On ajoutera, toujours à propos de la TVA, qu'étant payée par les consommateurs, indépendamment de leur niveau de revenus, elle pèse proportionnellement plus sur les ménages modestes et, ce faisant, qu'elle déforme la répartition des richesses. Cette question mérite donc d’être approfondie à l’heure où une partie importante de la population porte la demande (largement partagée par notre syndicat) d’un taux «0 » sur les produits de première nécessité. Ce qui suppose alors un cadre normatif adapté pour qu’une telle mesure soit alors véritablement répercutée dans les prix et ce, pour soutenir la consommation des ménages et par conséquent leur pouvoir d’achat.

L'impôt sur les sociétés, des incidences multiples

Pour les défenseurs de l’IS dont notre syndicat fait partie, l'incidence fiscale de cet impôt doit être plus finement analysée. Car l'IS n’est pas intégralement répercuté dans les prix à la consommation. En effet, si l'on observe la façon dont le bénéfice d'une société est utilisé, rien ne permet de soutenir valablement que l'IS est intégralement répercuté dans le prix à la consommation. Le bénéfice est en effet pour partie reversé aux actionnaires sous forme de dividendes. Il peut aussi être mis en réserve, augmenter les capitaux propres, être réinvesti et/ou être partiellement redistribué aux salariés sous forme d’intéressement aux résultats. De fait, l'IS n'est donc pas supporté in fine par les consommateurs nationaux, ce qui plaide pour son maintien mais également, par une réforme de son assiette afin de le rééquilibrer (on peut par exemple envisager une imposition plus importante de la distribution de dividendes) et d’y intégrer nécessairement la dimension numérique (voir notre communiqué de presse sur les « Gafa et assimilés »).

Tous les travaux portant sur la répartition effective de l'IS ont démontré que plus la taille de l'entreprise soumise à l'IS s'accroît, plus le taux effectif diminue, et ce en raison de l'optimisation fiscale à laquelle les grandes entreprises se livrent.

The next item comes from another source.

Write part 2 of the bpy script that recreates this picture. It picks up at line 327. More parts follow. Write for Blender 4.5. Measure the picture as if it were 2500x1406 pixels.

En 2014, la direction générale du Trésor estimait que les taux d’imposition bruts (avant report des éventuels déficits) variaient entre 26 % pour les grandes entreprises et 32 % pour les PME bénéficiaires (1).

Une réforme de l'IS pourrait ainsi faire baisser le taux effectif de l'IS supporté par les PME et augmenter celui payé par les grands groupes. En termes d'incidence fiscale, une telle opération permettrait de faire davantage pression sur les distributions de dividendes (l'apanage des grands groupes) car l'IS constitue une forme de prélèvement en amont de leur versement aux actionnaires et, symétriquement, de relâcher un peu la pression sur l'investissement, un enjeu-clef pour les PME notamment.

Et les autres impôts ?

L'incidence fiscale est au cœur des projets visant à modifier les comportements. C'est par exemple le cas de la fiscalité écologique, laquelle part du principe que la fiscalité peut, en taxant davantage les comportements polluants, parvenir à faire baisser la pollution en « internalisant les externalités négatives » (autrement dit en intégrant dans les coûts grâce à l'impôt, les coûts environnementaux qui ne sont jamais pris en charge par les pollueurs) pour reprendre le jargon économiste. L'affaire est cependant plus complexe qu'il n'y paraît. Car pour qu'une telle fiscalité soit réellement efficace, cela suppose que les agents économiques (ménages, entreprises) aient une alternative et puissent modifier leur comportement. A défaut, la fiscalité environnementale ne serait pas incitative...

La taxe sur les transactions financières poursuit également l'objectif de modifier les comportements en réduisant la spéculation. En taxant, à taux faible, les transactions, l'idée est de ne pas affecter les investissements et d'imposer plus lourdement la spéculation, laquelle se traduit par un nombre important de flux financiers quotidiens.

Plus largement, il importe de prendre en compte les effets globaux de la fiscalité et non de réduire l'approche aux seuls comportements économiques. L'incidence sociale, environnementale et économique de la fiscalité doit davantage mesurer les effets de la fiscalité sur le bien-être, les inégalités, le pouvoir d'achat ou encore la préservation de l'environnement. Au fond, l'incidence fiscale mérite de revenir aux objectifs fondamentaux de l'impôt plutôt qu'être saucissonnée comme cela est trop souvent le cas : financer l'action publique, réduire les inégalités, tels sont les objectifs de la fiscalité qui doivent selon nous guider les analyses et les choix fiscaux.

(1) Travaux de la direction générale du Trésor repris dans le rapport particulier du Conseil des prélèvements obligatoires, Toutes les entreprises ont-elles le même taux implicite d’impôt sur les sociétés, janvier 2017.